What’s going on, Marquette County?

Four years after moving here, this beautiful area continues to fascinate me.

I came up here with many questions and almost all of them have been answered. However, there’s one that continues to baffle me after four years and I was left bewildered again last weekend.

For those who haven’t noticed, and as Bob Uecker once said, judging by the attendance you haven’t, the Northern Michigan University hockey team has managed to put together a pretty good season.

Heading into this weekend, the nation’s No. 17-ranked team was on top of the WCHA standings, one point ahead of Minnesota State. The Wildcats also picked up their 20th win last weekend, the first time that’s happened since 2010 when NMU made the NCAA Tournament.

If that isn’t enough, Northern has also already clinched a playoff spot (something that took until the last week of the season last year) and also home-ice in the first round of the WCHA playoffs, which is something it hasn’t done since it left the CCHA.

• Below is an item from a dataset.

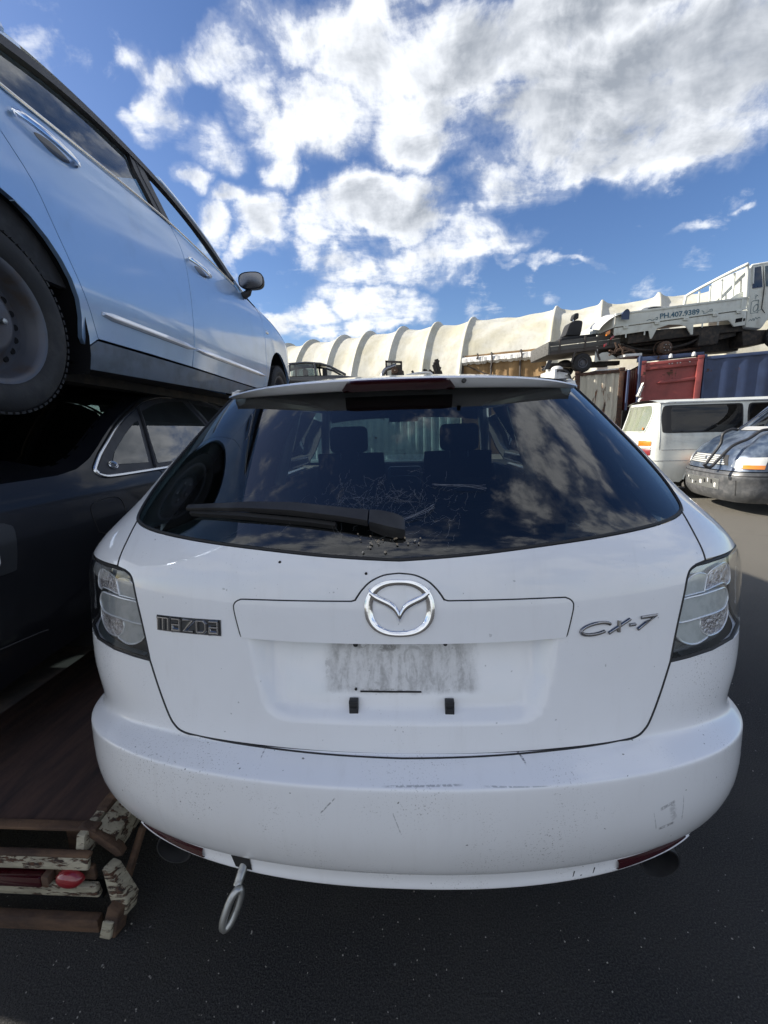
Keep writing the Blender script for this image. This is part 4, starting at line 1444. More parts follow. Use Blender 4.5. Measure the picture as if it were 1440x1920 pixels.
for sd in (1, -1):
    F = BS.F(sd)
    P = dict(centre=(0, 1.2, .8))
    paint = M['silver_blue']
    arc = arch_pts(0, .335, .418, .24, 18, 1.0)
    arc = [(y if y < 0 else y * (1 - .03 * y), z) for y, z in arc]
    C = lambda pts, n=3: curve(pts, n)
    # rear wing with the rear pillar
    wing = [(-1.03, .28)] + arc + [(.435, .30), (.500, .345)] + list(reversed(C(RD, 3))) + [(-.16, 1.105)] + C([(-.16, 1.105), (-.05, 1.18), (.10, 1.255), (.29, 1.325), (.44, 1.365)], 3)[1:] + [(.44, float(BS.e(.44)))] + [(y, float(BS.e(y))) for y in (.2, 0, -.15, -.3, -.5, -.65, -.8, -.9, -1.0)] + [(-1.05, .86)]
    panel('rear_wing', wing, F, paint, BLUE, (26, 22), .02, **P)
    # rear door
    rd = C(RD, 3) + [(.515, .345), (.9, .348), (1.338, .347)] + C([(1.338, .347), (1.338, .503), (1.355, .762), (1.345, 1.0), (1.285, 1.148)], 3)[1:] + [(1.0, 1.142), (.55, 1.126), (.2, 1.108)]
    rear_door = panel('rear_door', inset(rd, .0045), F, paint, BLUE, (24, 16), .02, **P)
    fd = [(1.338, .347)] + C([(1.338, .347), (1.338, .503), (1.355, .762), (1.345, 1.0), (1.285, 1.148)], 3)[1:] + [(1.7, 1.128), (2.12, 1.092), (2.5, 1.055)] + C([(2.62, 1.04), (2.74, .98), (2.76, .8), (2.72, .55), (2.70, .335)], 3) + [(2.2, .338)]
    front_door = panel('front_door', inset(fd, .0045), F, paint, BLUE, (24, 16), .02, **P)
    farc = arch_pts(3.2, .335, .42, .24, 16)
    fw_ = [(2.70, .335), (2.77, .30)] + farc + [(3.90, .28), (3.93, .75), (3.88, .80)] + [(y, float(BS.e(y))) for y in (3.75, 3.5, 3.2, 2.9, 2.6)] + list(C([(2.62, 1.04), (2.74, .98), (2.76, .8), (2.72, .55), (2.70, .335)], 3))[:-1]
    panel('front_wing', inset(fw_, .0045), F, paint, BLUE, (20, 16), .02, **P)
    sill = [(.44, .215), (2.80, .255), (2.76, .325), (2.70, .329), (1.34, .340), (.51, .339), (.45, .30)]
    panel('sill', sill, F, M['grey_sill'], BLUE, (20, 3), .12, off=-.002, **P)
    # glass, with the dark frames around it
    frame = [(-.14, 1.115)] + C([(-.14, 1.115), (-.04, 1.185), (.10, 1.262), (.29, 1.335), (.62, 1.405), (.96, 1.428), (1.41, 1.405), (1.85, 1.295), (2.21, 1.118)], 3)[1:] + [(2.12, 1.097), (1.7, 1.133), (1.285, 1.153), (1.0, 1.147), (.55, 1.131), (.2, 1.113)]
    rwin = [(-.06, 1.128)] + C([(.0, 1.175), (.12, 1.236), (.29, 1.300), (.62, 1.370), (.95, 1.393), (1.04, 1.394)], 3) + [(1.075, 1.31), (1.14, 1.158), (.8, 1.148), (.4, 1.134)]
    fwin = [(1.305, 1.164), (1.235, 1.30), (1.195, 1.392)] + C([(1.41, 1.374), (1.62, 1.328), (1.85, 1.255), (2.05, 1.165), (2.12, 1.115)], 3) + [(1.7, 1.146)]
    mb = MB()
    # frame strips: roof rail, pillars
    rail_hi = C([(-.14, 1.118), (-.04, 1.19), (.10, 1.268), (.29, 1.343), (.62, 1.412), (.96, 1.436), (1.41, 1.413), (1.85, 1.302), (2.19, 1.128)], 4)
    rail_lo = C([(-.08, 1.122), (.0, 1.177), (.12, 1.238), (.29, 1.302), (.62, 1.372), (.96, 1.396), (1.41, 1.373), (1.85, 1.255), (2.11, 1.116)], 4)
    rows = []
    for (a, b), (c, d) in zip(rail_hi, rail_lo):
        p, q = F(a, b), F(c, d)
        o = np.array((sd * .012, 0, .003)); i_ = np.array((-sd * .02, 0, 0))
        rows.append([tuple(p + i_), tuple(p + o), tuple(q + o * .8), tuple(q + i_)])
    mb.grid(rows)
    mb.build('roof_rail', M['plastic'], BLUE, auto=40)
    pil = [(1.075, 1.40), (1.07, 1.32), (1.145, 1.152), (1.298, 1.152), (1.23, 1.30), (1.195, 1.40)]
    panel('pillar_trim', pil, F, M['plastic'], BLUE, (3, 4), .02, off=.004, **P)
    panel('pillar_trim', [(1.125, 1.40), (1.123, 1.32), (1.205, 1.156), (1.214, 1.156), (1.133, 1.32), (1.136, 1.40)], F, M['seal'], BLUE, (2, 4), .004, off=.0065, **P)
    panel('rear_door_window', rwin, F, M['window'], BLUE, (12, 6), .004, off=-.012, **P)
    panel('front_quarter_glass', [(2.12, 1.10), (2.21, 1.115), (2.0, 1.21)], F, M['plastic'], BLUE, (3, 3), .01, off=.002, **P)
    # bright belt moulding
    mb = MB()
    belt = C([(-.14, 1.110), (.2, 1.116), (.55, 1.134), (1.0, 1.150), (1.285, 1.156), (1.7, 1.136), (2.15, 1.098)], 4)
    mb.tube([tuple(F(a, b - .004) + np.array((sd * .006, 0, 0))) for a, b in belt], .0065, 6)
    mb.build('belt_moulding', M['dull_chrome'], BLUE)
    # rubbing strips along the doors
    for y0_, y1_, par in ((.515, 1.325, rear_door), (1.362, 2.66, front_door)):
        mb = MB()
        rows = []
        for k in range(13):
            y = y0_ + (y1_ - y0_) * k / 12
            zc = .455 + .004 * (y - .5)
            h = .0165 if 0 < k < 12 else .008
            p = lambda z, o: tuple(F(y, z) + np.array((sd * o, 0, 0)))
            rows.append([p(zc - h, .001), p(zc - h * .95, .012), p(zc - h * .55, .020), p(zc - h * .2, .020), p(zc + h * .5, .011), p(zc + h, .004), p(zc + h, .001)])
        mb.grid(rows)
        for q in (rows[0], rows[-1]): mb.add(q, [tuple(range(7))])
        mb.build('trim_strip', M['bright_trim'], par, auto=30)
    # handles
    for y0_, y1_, z0_, par in ((.205, .515, 1.042, rear_door), (1.375, 1.685, 1.000, front_door)):
        mb = MB(); rows = []
        for k in range(17):
            t = k / 16
            y = y0_ + (y1_ - y0_) * t
            o = .012 + .026 * math.sin(math.pi * t) ** .5
            h = .0125 + .003 * math.sin(math.pi * t) if k not in (0, 16) else .006
            p = lambda z, o: tuple(F(y, z) + np.array((sd * o, 0, 0)))
            z = z0_ - .012 * t
            rows.append([p(z - h, o - .010), p(z - h * .8, o), p(z, o + .004), p(z + h * .8, o), p(z + h, o - .010), p(z, o - .014)])
        mb.grid([r + [r[0]] for r in rows])
        for q in (rows[0], rows[-1]): mb.add(q, [tuple(range(6))])
        for y in (y0_ + .012, y1_ - .015):
            mb.tube([tuple(F(y, z0_ - .006)), tuple(F(y, z0_ - .006) + np.array((sd * .016, 0, 0)))], .011, 8)
        hd = mb.build('handle', M['chrome'], par, auto=45)
        cup = curve([(y0_ + .10, z0_ - .012), (y0_ + .13, z0_ - .034), (y0_ + .185, z0_ - .045), (y0_ + .24, z0_ - .037), (y0_ + .262, z0_ - .016), (y0_ + .18, z0_ + .004)], 4, True)
        panel('handle_cup', cup, F, M['lamp_black'], par, (6, 5), .004, off=.0008, **P)
    # door mirror
    mc = F(2.32, 1.13) + np.array((sd * .11, .02, .035))
    mb = MB()
    prof = []
    for i in range(9):
        t = i / 8
        rr_ = math.sin(math.pi * (.10 + .86 * (1 - t) * .55 + .0)) if 0 else (1 - .0) * math.sqrt(max(0, 1 - (t) ** 2.4)) * .98 + .02
        prof.append([(mc[0] + sd * .105 * rr_ * math.copysign(abs(math.cos(q)) ** .7, math.cos(q)), mc[1] - .05 + .13 * t, mc[2] + .066 * rr_ * math.copysign(abs(math.sin(q)) ** .7, math.sin(q))) for q in np.linspace(0, 2 * math.pi, 21)])
    mb.grid(prof)
    mir = mb.build('door_mirror', M['silver_blue'] if sd < 0 else M['plastic'], BLUE, auto=50)
    mb = MB(); mb.add([(mc[0] + .098 * math.copysign(abs(math.cos(q)) ** .7, math.cos(q)), mc[1] - .046, mc[2] + .06 * math.copysign(abs(math.sin(q)) ** .7, math.sin(q))) for q in np.linspace(0, 2 * math.pi, 20, endpoint=False)], [tuple(range(20))])
    mb.build('mirror_glass', M['dark_chrome'], mir)
    mb = MB(); mb.tube([tuple(F(2.34, 1.06)), tuple(F(2.34, 1.085) + np.array((sd * .05, 0, 0))), tuple(mc + np.array((-sd * .03, 0, -.045)))], [.03, .028, .022], 10)
    mb.build('mirror_arm', M['plastic'], mir)
    # side repeater / badge on the wing
    mb = MB(); mb.box(tuple(F(2.84, .885) + np.array((sd * .003, 0, 0))), (.008, .06, .03)); mb.build('side_repeater', M['dull_chrome'], BLUE, bevel=.003)
    for cy in (0, 3.2):
        wheel(BLUE, (sd * .770, cy, .315), .315, .21, M['steel_rim'], .212, sd, holes=20, tread=True)
        # inner wheel arch
        mb = MB()
        mb.grid([[(sd * xx, cy - .43 * math.cos(t), .335 + .43 * math.sin(t)) for xx in (.45, .60, .80, BS.x(cy, .7) - .012)] for t in np.linspace(-.35, math.pi + .35, 22)])
        mb.grid([[(sd * .46, cy - q * .43 * math.cos(t), .335 + q * .43 * math.sin(t)) for q in (.01, 1)] for t in np.linspace(0, 2 * math.pi, 22)])
        mb.build('wheel_arch_liner', M['dark'], BLUE, auto=60)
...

Yet despite all of that, there continues to be empty seats at the Berry Events Center. Last year, it took until January for the Wildcats to get their first home victory. This year’s team has a home record of 12-2 and with the exception of one game, they’ve looked really good on the ice.

They’re fast, efficient and they’ve developed a good chemistry that translates into some pretty goals. It’s hard to ask for more out of this team, but with attendance numbers continuing to lag, it leads to me to ask this question:

What’s the deal Marquette County?

After watching NMU sweep Alaska-Fairbanks, I stayed in the BEC press box and tried to find the answer to that question. I’ve had long-time fans tell me that things haven’t been the same since the Wildcats left Lakeview Arena.

Based on some of the stories I’ve heard, that’s probably true in more ways than one. However, Northern left Lakeview almost two decades ago and they’re not going to go back, so it might be time to accept that.

Maybe it’s the type of competition that the Wildcats get each season. I’ll admit the Nanooks aren’t exactly a must-see opponent like former CCHA teams Michigan, Michigan State or Notre Dame, so that might’ve played a role in the number of empty seats.

Even powerhouse Big Ten programs like Minnesota are dealing with attendance problems that seem to have began with the massive conference shift in 2013-14. Apparently, Ohio State and Penn State don’t make Golden Gopher fans want to fork over their dough. Thanks a lot, Barry Alvarez.

Still though, the WCHA has been in its current state for six years now. Having the Big Ten programs decide they were above playing smaller schools definitely hurt (especially you Wisconsin — seriously, you can’t come up to the Upper Peninsula?), but it’s not like the WCHA is a mess.

There’s still good hockey teams in the league like the previously mentioned Mavericks, and Bowling Green State and Bemidji State have made some noise as well.

Even though it may pain NMU fans to say it, Michigan Tech’s resurgence has been a good thing. It helped bring more publicity back to the U.P. and it showed that you can still bring a program out of what was a lengthy coma.

The last reason that I came up with was simply the quality of play. This one I understand the most. The Wildcats have mostly underachieved the last few years and just when it appeared they’d land home ice in the playoffs, it would slip away.

Last year looked like a complete disaster at the holiday break, and if it wasn’t for a good second-half run, NMU would’ve finished last in the league.

The good thing that came out of last year is that it showed that there was some talent coming back and there was the potential for a good upcoming season. As we’ve seen so far, Northern has either met or exceeded many expectations, so the quality-of-play excuse just got run over by the Zamboni.

So I’ll ask again, what’s the deal? Just to be clear, I’m not criticizing anybody here. I’m just trying to wrap my head around it.

We’re the area that came together when it counted and brought Kraft Hockeyville USA to Marquette two years ago. We showed the rest of the country that we are proud of our hockey heritage, which includes various junior teams, a consistently solid high school team and most notably, an NCAA Division I program that boasts a national title and a list of players that have made it to the pros.

When the Carolina Hurricanes and Buffalo Sabres competed on the ice at Lakeview, I saw the passion in people’s eyes out in the stands. It was a passion not only for hockey, but in community pride. People are proud to live here and it was evident to me in a matter of days.

Has that passion for hockey and town pride disappeared, or is it just waiting for the right time to come out?

If it’s the latter, the perfect time is in the next couple of weeks. Tech comes to town on Friday night and that will be a sellout as it typically is, but more importantly, the WCHA playoffs start the week after that.

Right now, NMU sits No. 16 in the all-important Pairwise rankings as the top 16 teams make the NCAA Tournament, but that position isn’t secure. For the Wildcats to earn a spot, they’ll have to go deep in the WCHA playoffs and crowd support could definitely help with that.

Like I said, this area fascinates me on a regular basis and I look forward to seeing what that crowd will be like for that first-round playoff game.

Will it be packed with screaming fans? I’m not sure yet.

But I’m definitely eager to find out.